Dites 33 – L’édito de Patrice Chabanet
Abondance de biens ne nuit pas, dit le proverbe. A voir. Il est difficile de considérer que le dépôt officiel de 33 listes pour les élections européennes soit un signe de bonne santé démocratique. Certes, l’abondance de listes nuit moins qu’une élection préfabriquée avec un parti unique ou l’élimination de toute opposition, pratique encore courante dans certains pays. Mais comment l’électeur peut-il s’y retrouver entre 33 programmes, parfois très voisins ? On ne parle pas des organisations groupusculaires qui font surtout acte de présence le temps d’un scrutin. Il y a tous les autres, souvent des sous-chapelles d’anciens partis de gouvernement.
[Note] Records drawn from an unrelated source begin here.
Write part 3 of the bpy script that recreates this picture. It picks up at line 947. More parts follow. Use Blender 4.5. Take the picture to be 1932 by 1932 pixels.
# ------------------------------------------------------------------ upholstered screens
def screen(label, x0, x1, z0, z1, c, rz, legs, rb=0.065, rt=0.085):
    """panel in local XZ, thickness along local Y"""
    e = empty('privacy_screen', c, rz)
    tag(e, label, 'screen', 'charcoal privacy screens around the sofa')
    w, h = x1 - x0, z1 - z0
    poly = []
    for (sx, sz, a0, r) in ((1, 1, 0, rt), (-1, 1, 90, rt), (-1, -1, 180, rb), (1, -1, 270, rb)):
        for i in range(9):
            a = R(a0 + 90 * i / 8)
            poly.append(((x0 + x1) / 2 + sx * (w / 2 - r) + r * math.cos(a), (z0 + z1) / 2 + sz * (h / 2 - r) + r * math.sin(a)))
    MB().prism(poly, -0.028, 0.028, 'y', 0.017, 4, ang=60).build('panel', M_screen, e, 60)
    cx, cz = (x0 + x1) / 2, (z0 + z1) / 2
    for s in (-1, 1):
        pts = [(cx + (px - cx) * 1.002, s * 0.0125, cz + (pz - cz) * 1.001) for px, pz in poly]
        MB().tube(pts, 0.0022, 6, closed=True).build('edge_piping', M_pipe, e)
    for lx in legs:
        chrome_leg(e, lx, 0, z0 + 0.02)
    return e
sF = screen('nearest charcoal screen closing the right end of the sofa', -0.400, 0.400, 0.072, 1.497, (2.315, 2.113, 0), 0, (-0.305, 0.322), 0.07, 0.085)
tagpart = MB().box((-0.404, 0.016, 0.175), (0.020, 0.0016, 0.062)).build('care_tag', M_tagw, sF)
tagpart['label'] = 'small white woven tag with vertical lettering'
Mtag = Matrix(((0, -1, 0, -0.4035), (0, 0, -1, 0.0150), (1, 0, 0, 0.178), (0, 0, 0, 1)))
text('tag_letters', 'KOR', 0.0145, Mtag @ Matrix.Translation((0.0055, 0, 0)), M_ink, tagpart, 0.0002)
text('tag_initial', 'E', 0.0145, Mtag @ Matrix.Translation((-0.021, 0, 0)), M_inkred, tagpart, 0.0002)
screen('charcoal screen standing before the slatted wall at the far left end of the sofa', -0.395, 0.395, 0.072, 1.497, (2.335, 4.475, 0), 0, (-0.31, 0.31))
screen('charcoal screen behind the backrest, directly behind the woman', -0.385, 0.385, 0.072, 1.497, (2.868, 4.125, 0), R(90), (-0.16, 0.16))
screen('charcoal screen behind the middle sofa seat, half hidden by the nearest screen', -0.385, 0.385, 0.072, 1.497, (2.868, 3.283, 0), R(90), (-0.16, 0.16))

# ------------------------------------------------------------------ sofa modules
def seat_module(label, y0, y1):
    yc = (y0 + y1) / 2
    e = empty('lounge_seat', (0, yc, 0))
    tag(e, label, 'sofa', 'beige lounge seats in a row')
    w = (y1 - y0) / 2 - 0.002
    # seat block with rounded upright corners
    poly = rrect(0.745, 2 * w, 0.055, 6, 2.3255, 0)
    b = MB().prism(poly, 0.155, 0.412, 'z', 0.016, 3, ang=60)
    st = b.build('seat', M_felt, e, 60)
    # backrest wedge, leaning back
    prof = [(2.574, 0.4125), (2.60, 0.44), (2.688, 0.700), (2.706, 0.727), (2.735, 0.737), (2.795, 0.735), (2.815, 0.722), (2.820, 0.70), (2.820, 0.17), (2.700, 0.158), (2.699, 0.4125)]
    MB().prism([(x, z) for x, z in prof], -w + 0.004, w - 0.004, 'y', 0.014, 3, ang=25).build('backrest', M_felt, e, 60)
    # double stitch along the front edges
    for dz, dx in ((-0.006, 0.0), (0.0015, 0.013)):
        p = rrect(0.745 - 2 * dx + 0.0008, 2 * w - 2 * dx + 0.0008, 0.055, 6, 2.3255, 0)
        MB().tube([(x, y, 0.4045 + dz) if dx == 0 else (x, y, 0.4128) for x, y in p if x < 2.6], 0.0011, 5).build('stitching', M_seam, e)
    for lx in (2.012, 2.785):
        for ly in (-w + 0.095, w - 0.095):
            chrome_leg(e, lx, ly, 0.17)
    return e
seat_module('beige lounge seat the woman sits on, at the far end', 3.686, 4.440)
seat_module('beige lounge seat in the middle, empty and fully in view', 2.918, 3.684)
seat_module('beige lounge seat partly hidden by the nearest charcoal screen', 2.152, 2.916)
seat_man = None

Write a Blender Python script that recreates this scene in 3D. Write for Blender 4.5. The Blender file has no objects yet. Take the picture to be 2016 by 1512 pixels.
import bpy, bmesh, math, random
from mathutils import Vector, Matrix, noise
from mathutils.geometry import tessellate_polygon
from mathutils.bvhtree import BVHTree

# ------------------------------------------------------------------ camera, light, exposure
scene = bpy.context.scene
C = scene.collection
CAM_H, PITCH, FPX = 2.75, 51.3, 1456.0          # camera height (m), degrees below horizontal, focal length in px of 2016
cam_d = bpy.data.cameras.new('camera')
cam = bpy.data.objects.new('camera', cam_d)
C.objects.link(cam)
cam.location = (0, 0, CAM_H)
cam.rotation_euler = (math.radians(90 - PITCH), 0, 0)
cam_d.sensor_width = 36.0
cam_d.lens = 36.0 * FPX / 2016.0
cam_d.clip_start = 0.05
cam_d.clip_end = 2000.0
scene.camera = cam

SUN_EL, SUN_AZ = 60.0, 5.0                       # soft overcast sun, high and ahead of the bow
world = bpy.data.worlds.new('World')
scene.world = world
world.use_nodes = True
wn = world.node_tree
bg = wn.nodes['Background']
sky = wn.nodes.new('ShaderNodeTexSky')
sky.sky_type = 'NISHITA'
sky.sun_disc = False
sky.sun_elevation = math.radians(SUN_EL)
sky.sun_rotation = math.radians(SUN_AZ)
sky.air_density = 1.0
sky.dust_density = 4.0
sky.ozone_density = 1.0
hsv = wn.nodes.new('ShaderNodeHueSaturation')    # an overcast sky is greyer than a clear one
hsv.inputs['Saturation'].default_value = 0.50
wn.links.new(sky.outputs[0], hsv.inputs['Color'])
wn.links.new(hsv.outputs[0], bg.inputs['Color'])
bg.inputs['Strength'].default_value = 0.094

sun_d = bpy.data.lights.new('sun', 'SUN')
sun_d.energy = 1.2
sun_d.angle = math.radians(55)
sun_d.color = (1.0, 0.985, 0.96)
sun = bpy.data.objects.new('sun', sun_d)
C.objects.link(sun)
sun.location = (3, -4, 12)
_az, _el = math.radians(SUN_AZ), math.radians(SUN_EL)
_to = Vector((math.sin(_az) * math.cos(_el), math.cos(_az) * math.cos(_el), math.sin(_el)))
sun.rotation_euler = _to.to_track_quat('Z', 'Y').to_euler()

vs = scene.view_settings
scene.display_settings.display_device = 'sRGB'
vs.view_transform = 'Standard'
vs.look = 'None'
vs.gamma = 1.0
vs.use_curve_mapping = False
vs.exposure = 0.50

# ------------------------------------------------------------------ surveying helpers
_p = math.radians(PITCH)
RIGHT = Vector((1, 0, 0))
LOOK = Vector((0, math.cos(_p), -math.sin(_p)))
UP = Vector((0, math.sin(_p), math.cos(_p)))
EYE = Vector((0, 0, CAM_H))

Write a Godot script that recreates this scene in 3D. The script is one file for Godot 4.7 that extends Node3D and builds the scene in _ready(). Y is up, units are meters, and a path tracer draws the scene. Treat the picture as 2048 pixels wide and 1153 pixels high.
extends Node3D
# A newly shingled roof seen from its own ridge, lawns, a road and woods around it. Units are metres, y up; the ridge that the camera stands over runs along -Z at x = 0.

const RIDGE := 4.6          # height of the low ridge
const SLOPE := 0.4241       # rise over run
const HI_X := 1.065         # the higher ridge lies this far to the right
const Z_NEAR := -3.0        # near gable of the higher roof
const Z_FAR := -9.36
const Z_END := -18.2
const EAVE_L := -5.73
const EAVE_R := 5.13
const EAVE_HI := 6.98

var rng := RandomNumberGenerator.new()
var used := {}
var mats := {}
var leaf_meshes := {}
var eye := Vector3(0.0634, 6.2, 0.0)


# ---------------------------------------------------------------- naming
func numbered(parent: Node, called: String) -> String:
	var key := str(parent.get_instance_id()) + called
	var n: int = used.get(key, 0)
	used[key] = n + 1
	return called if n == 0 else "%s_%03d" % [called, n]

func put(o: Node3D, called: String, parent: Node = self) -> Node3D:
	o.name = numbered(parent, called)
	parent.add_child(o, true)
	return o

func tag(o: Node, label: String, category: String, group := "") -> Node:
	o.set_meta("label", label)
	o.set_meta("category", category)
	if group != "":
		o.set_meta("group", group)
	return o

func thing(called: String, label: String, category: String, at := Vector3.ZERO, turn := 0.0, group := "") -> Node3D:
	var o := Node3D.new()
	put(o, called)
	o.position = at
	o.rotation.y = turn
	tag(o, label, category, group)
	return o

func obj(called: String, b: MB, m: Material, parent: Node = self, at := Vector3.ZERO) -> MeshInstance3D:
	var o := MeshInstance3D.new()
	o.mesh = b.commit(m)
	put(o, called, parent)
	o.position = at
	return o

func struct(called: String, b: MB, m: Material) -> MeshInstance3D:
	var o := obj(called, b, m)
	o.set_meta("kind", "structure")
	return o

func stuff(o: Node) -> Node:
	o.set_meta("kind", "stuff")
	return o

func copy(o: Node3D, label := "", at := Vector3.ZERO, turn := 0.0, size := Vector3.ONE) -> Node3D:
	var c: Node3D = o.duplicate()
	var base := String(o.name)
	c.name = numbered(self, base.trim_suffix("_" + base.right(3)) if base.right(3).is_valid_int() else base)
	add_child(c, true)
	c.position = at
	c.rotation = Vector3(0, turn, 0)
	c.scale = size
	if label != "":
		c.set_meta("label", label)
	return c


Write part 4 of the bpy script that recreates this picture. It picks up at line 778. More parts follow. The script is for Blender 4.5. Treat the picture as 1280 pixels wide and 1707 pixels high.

Que reste-t-il, par exemple, de l’ancien PS ? Une myriade de courants jouxtant ceux de l’écologie. L’extrême droite n’échappe pas non plus à la fragmentation. Quant à la droite modérée, elle est loin de retrouver les étiages de la période gaulliste ou même chiraquienne. Au milieu de cette flottille, le parti présidentiel tente de se frayer un chemin. On connaît déjà l’impact de cette dispersion de l’offre électorale : les vainqueurs ne feront pas de gros scores. Ils confirmeront par là la tendance qui était déjà apparue lors des dernières présidentielles.
La cartellisation de la vie politique française en dit long sur les tensions actuelles. Aucun parti n’arrive à s’imposer et à imposer son programme.européen. Qui, spontanément, peut en donner les grandes lignes, à part quelques slogans ? Les Gilets jaunes eux-mêmes font la dure expérience de la conquête du pouvoir. Ils auront trois listes et certaines « figures » du mouvement ont rejoint des formations souverainistes. Il ne faut pas s’étonner dans ces conditions si le soir des élections le grand vainqueur aura un visage, celui de l’abstention. Il est de bon ton d’affirmer que la France n’a pas le privilège de la grève des urnes. C’est quand même inquiétant. On ne répond pas à la défiance populaire en se préoccupant uniquement de son (petit) score électoral.